The “Blazing Star” Could Become Visible in Ursa Major
T Corona Borealis, commonly known as the “blazing star,” could brighten and become visible to the naked eye from Earth for the first time in nearly 80 years. This star, located in the constellation Corona Borealis near Ursa Major, is actually a binary system composed of a white dwarf and a red giant star.
According to Ed Murphy, a professor in the University of Virginia’s astronomy department, the red giant has expanded enough for its outer layers to approach the white dwarf and be pulled towards it. As the red giant dumps hydrogen onto the dense white dwarf, it heats up more and more until it reaches the conditions necessary for nuclear fusion. Murphy explains: “Eventually, it heats up enough to undergo nuclear fusion, and when it undergoes nuclear fusion, all that hydrogen that has been piling up on the surface undergoes a conflagration. It all lights up at once, and we get this tremendous outburst of brightness that typically lasts for a few days or a week before it starts to fade.”

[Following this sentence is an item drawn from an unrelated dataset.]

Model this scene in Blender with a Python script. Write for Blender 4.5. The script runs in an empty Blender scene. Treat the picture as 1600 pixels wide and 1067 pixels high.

Although astronomers know where to look for this phenomenon, predicting when it will occur is more complicated. The phenomenon was first recorded in 1866 when astronomers observed two bright stars instead of one in the Corona Borealis constellation. About a year before the 1946 flare, the combined light of the two stars dimmed. Recently, in the spring of 2023, the star began to dim again, leading several astronomers to predict that it would explode in 2024. However, Murphy is skeptical of this prediction, arguing that there is no plausible mechanism to explain why it would become dimmer before going nova.
Uncertainty of distance and time
The distance to T Corona Borealis, estimated to be between 2,500 and 3,000 light-years, increases the uncertainty about when the phenomenon might occur. Murphy explains that what we are observing now actually happened thousands of years ago, and the light from these events takes all that time to reach us. “What we’re about to see could have happened 30 or 40 more times, and all those signals are still racing towards us, and we won’t see them until the light gets here,” he says.
The evolution of Binary Stars
Despite being a rare phenomenon, the “blazing star” offers astronomers an opportunity to study the evolution of binary stars. Murphy explains that T Corona Borealis is composed of two stars that were born and lived together. The more massive star had a shorter life and became a white dwarf, while its companion, now in the red giant phase, will eventually also transform into a white dwarf. This process, however, typically takes hundreds of millions to billions of years.
How to locate the “Blazing Star” in the night sky
For those interested in observing this potential astronomical event, locating T Corona Borealis in the night sky is not difficult. First, you need to identify the constellation Ursa Major and follow the three stars that form the handle of the “dipper” to the bright star Arcturus. Near Arcturus is the small constellation Corona Borealis, which is shaped like a semicircle. T Corona Borealis is located very close to the brightest star in this constellation.
The importance of studying rare stellar phenomena
Although the “blazing star” is a rare phenomenon, its study can provide valuable information about stellar evolution and the physical processes that occur in binary systems. These events allow us to better understand how stars are born, live, and die, and how they interact with each other when they are in multiple systems. Additionally, observing these phenomena helps us refine our theoretical models and develop new astronomical observation techniques.